The first production F135 goes into engine test in September 2003. The first F136-interchangeable with the F135-is slated for production approximately two years later.
Rolls-Royce has redesigned the clutch for the engine's lift fan to make it more rugged.
Lockheed Martin has increased the number of employees engaged in F-35 work tenfold-from 400 to more than 4,000-since the company was selected to design and build the JSF. The company's plant in Fort Worth, Texas, will build the aircraft's wing and forward fuselage, and will perform the final assembly of the F-35. The company's plant in Palmdale, Calif., will fabricate the low-observable edges of the aircraft's airfoils. The mid-body fuselage and aft fuselage will be built by Northrop Grumman at its facilities in Palmdale and El Segundo, Calif., respectively. BAE systems will build the aircraft's vertical stabilizers and engine exhausts at its plant in Salmesbury, England.

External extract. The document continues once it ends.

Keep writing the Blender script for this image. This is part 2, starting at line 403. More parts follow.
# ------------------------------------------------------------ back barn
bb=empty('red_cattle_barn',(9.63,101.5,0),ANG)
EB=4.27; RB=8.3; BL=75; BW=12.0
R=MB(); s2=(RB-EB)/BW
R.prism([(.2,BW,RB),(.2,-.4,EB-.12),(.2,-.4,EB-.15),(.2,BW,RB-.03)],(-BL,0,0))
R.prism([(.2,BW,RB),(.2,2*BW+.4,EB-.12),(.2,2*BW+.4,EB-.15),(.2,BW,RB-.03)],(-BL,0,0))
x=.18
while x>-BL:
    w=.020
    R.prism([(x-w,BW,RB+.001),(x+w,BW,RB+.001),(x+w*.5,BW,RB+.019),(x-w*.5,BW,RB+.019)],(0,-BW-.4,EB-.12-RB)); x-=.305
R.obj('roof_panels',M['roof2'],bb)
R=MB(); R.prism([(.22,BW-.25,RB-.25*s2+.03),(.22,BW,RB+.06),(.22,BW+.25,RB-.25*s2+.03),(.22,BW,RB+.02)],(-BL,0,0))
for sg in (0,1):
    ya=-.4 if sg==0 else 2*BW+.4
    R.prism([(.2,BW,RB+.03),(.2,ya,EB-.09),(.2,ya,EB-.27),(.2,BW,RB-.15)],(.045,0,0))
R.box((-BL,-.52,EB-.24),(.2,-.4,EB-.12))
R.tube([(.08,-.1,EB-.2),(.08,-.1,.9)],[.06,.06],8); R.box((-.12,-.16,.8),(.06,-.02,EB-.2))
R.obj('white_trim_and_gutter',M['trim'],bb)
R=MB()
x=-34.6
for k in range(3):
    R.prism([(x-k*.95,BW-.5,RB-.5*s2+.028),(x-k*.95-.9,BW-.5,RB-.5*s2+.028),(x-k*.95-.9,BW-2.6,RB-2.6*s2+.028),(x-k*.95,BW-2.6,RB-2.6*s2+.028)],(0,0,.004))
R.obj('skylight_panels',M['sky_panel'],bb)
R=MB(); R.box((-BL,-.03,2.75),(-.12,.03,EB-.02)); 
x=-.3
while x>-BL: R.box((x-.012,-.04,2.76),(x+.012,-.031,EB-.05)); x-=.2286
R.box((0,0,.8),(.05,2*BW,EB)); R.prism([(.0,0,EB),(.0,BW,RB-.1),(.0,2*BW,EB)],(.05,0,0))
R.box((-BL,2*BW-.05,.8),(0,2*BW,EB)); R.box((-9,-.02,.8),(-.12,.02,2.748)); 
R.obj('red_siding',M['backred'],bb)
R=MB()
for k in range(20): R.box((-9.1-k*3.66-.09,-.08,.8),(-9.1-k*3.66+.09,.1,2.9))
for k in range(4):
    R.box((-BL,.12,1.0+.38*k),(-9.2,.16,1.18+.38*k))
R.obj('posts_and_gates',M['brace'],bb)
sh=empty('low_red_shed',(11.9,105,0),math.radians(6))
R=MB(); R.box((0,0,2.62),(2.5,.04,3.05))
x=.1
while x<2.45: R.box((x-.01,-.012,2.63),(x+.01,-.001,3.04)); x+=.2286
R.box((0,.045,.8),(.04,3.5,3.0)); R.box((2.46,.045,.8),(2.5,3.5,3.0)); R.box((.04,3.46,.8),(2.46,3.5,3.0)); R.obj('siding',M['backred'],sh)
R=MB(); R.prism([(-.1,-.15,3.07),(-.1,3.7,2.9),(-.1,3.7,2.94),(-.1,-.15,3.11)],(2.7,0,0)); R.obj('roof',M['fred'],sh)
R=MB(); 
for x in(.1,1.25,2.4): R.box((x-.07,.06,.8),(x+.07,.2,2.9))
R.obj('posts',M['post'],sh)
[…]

The JSF is scheduled for Critical Design Review in April 2004. The first flight of the aircraft is slated for the fall of 2005.
Lockheed Martin expects to build more than 3,000 JSFs for the United States and United Kingdom at a rate of one F-35 per day when the production reaches its anticipated output rate.
Unmanned Combat Aerial Vehicle
The Air Force and Navy unmanned combat aerial vehicle (UCAV) programs are moving closer to becoming a joint program, and the emerging UCAV designs are indicative of an emerging service commonality.
Boeing currently is under contract with the Air Force and the Defense Advanced Research Projects Agency (DARPA) to develop the X-45 UCAV, and Northrop Grumman is under contract from the Navy and DARPA to develop the X-47 UCAV for the Navy as the UCAV-N program. DARPA has asked Boeing to modify its current X-45B UCAV design, however, to meet the Air Force's need for greater range and loitering capability and the Navy's objectives for its UCAV-N demonstration program.